One sm clue;when discussing a "period" rm,WRT its correctness(all matching the same time period/style),why has the general concensus drifted twds....."its OK to have a mixed or blend of periods"?

Answer that,and you'll be on your way to understanding the notions set forth in the OP......Pathelogical fallacy aside.Otherwise,keep up the good work!BW

J Tiers
07-22-2011, 08:30 AM
Gotta say,its been an interesting thread.......watching/reading machinist's discussing architecture.

One sm clue;when discussing a "period" rm,WRT its correctness(all matching the same time period/style),why has the general concensus drifted twds....."its OK to have a mixed or blend of periods"?
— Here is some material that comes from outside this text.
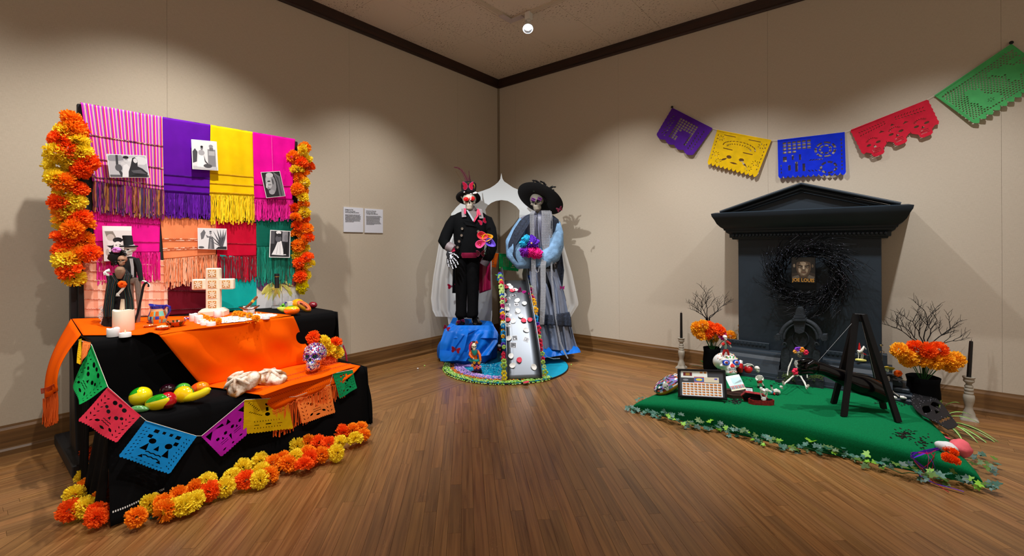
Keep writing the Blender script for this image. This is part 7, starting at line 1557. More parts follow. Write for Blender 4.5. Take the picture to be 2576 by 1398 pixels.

The bulk of people here are probably NOT machinists, nor architects, but we have some of both. I would bet we have some Art History degrees in the lot, and some artists (meaning folks who make their living by art).

It's always dangerous to discuss things authoritatively when you are not sure if the audience includes folks whose dissertation involved the subject.....:D

As for the question, it's interesting..... probably the speed of communication is part of it, with trends becoming "old and tired" much faster.

Then also we have become somewhat tired of the unending rat race towards what is "new", both psychologically, and economically "tired" of it.

"Modern" has been thoroughly overworked as a concept, and lots of people do not see "modern" as a benefit in and of itself. It used to be "defined as" *good*. Now it can be seen as just more pollution.

With a number of very valid and arguably attractive styles to choose from, it is inevitable that many new styles will become somewhat "derivative".

And many old buildings still stand, in various styles, keeping them in view. That can blunt the effect of other "new" styles, since they inevitably are somewhat derivative and less than perfectly "new".